- **SUPPLIED DATA**:
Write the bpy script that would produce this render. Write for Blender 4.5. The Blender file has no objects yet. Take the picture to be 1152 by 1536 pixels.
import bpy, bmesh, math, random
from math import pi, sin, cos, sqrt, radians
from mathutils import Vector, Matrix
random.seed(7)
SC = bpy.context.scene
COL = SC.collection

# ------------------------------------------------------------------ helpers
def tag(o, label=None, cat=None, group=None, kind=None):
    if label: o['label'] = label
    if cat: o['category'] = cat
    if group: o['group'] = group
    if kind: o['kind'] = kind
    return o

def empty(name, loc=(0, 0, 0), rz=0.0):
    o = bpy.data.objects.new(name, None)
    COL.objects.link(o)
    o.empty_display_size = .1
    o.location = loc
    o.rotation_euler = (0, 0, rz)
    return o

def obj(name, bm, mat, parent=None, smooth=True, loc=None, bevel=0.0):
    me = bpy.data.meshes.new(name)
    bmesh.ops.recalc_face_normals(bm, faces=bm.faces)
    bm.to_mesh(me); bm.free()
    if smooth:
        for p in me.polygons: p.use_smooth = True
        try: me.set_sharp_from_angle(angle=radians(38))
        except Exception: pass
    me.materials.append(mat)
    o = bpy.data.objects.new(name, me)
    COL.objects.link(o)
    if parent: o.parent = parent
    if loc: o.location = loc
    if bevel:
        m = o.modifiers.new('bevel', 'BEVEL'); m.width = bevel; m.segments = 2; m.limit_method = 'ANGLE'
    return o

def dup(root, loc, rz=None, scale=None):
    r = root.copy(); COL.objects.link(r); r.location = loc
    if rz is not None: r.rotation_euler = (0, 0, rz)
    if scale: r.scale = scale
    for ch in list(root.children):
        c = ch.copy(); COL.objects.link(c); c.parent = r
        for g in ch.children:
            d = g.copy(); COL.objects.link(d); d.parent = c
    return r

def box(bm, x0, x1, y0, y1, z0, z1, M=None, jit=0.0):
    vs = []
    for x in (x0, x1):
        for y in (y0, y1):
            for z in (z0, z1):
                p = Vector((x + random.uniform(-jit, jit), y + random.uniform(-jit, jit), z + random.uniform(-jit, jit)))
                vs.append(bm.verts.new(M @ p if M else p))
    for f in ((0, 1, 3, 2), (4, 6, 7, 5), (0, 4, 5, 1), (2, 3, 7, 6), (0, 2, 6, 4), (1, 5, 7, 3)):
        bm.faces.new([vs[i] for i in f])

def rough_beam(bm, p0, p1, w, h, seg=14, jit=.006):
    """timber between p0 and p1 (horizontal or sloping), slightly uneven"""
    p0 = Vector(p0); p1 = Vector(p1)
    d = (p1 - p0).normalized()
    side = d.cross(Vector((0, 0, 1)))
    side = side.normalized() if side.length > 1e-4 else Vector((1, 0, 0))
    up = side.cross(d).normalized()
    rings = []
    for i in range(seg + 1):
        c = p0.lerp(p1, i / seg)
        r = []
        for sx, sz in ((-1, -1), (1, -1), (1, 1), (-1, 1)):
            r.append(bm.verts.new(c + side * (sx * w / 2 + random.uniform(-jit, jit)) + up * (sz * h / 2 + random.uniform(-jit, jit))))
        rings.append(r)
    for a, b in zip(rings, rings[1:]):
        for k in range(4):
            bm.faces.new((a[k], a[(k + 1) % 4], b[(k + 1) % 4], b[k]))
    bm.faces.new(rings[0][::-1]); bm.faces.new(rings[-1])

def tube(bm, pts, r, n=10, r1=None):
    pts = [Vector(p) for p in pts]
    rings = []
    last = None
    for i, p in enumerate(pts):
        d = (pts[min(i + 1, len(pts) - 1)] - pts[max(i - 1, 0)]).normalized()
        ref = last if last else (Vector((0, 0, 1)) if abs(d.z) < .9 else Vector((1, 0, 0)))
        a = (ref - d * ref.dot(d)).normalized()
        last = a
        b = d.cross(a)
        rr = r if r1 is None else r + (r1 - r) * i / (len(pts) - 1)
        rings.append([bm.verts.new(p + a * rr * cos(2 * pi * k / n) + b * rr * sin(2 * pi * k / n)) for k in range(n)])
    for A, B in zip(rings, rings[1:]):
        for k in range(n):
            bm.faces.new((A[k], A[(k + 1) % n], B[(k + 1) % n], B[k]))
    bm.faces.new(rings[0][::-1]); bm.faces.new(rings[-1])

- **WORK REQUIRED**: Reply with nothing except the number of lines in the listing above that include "objects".

- **WRITTEN ANSWER**: 8